As much as I'm not a dog person — in fact, I have a phobia about the big ones — I have to wonder how it is any more fair for a few violent dogs to be used to malign an entire breed than it is to judge a black person or Latino by the actions of a few people.

And just like I cringe when I see that a perpetrator of a crime is black and mutter "What the fuck?" do the pit bulls look up from their chew toys and ear-scratchings when the news is reporting a pit bull attack and think: "Gosh darnit, Thunderbolt, why you gotta mess it up for the rest of us?"

Lest you think I'm elevating animals or diminishing humans with the comparison, take a moment to reflect.

How is it is proper or logical to say "ban pit bulls" because of a relatively small number of villains among that breed? It's no surprise they're more likely to attack than other dogs would be. Would you train a poodle or cocker spaniel to attack on command?

By the same token, men are far more likely to be perpetrators of assault than are women.

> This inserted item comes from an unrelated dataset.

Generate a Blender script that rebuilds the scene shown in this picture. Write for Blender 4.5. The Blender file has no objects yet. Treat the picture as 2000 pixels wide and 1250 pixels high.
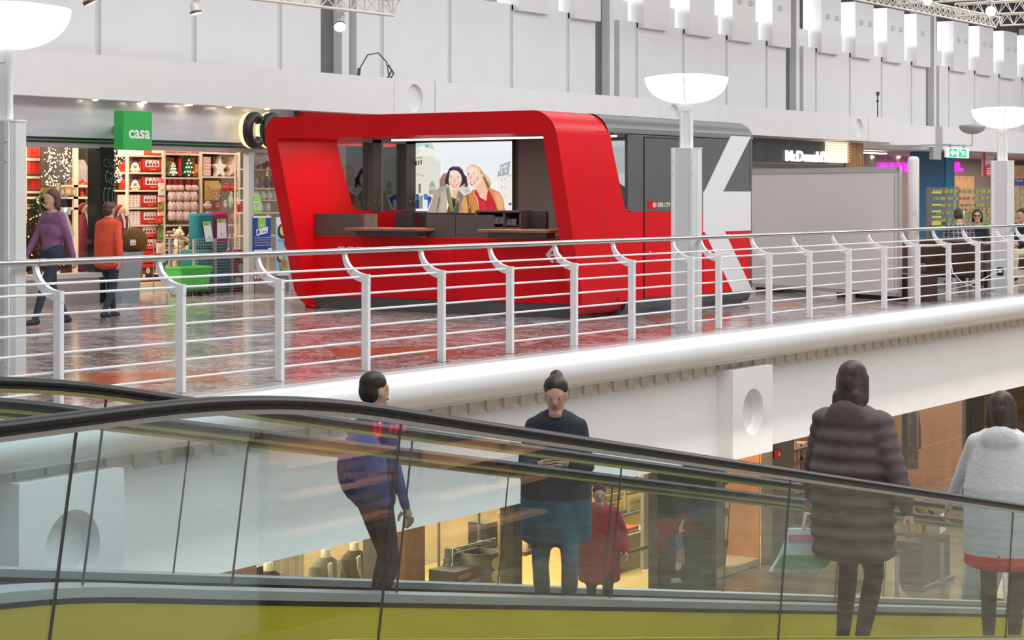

And the bigger and burlier and tougher the man, the more dangerous he is.

So, should we legislate that men, if they reach a certain weight and build, be expelled from society or euthanized?

Sure, it's an extreme example, but the parallels are there.

And for a person of color like myself, who knows how easy it's been to exterminate whole groups in the past (and even now in certain countries) based on their differences, I can't help but feel bad for Fido and Spike and Queenie and all the other dogs out there, pit bull or otherwise, who get a bad rap.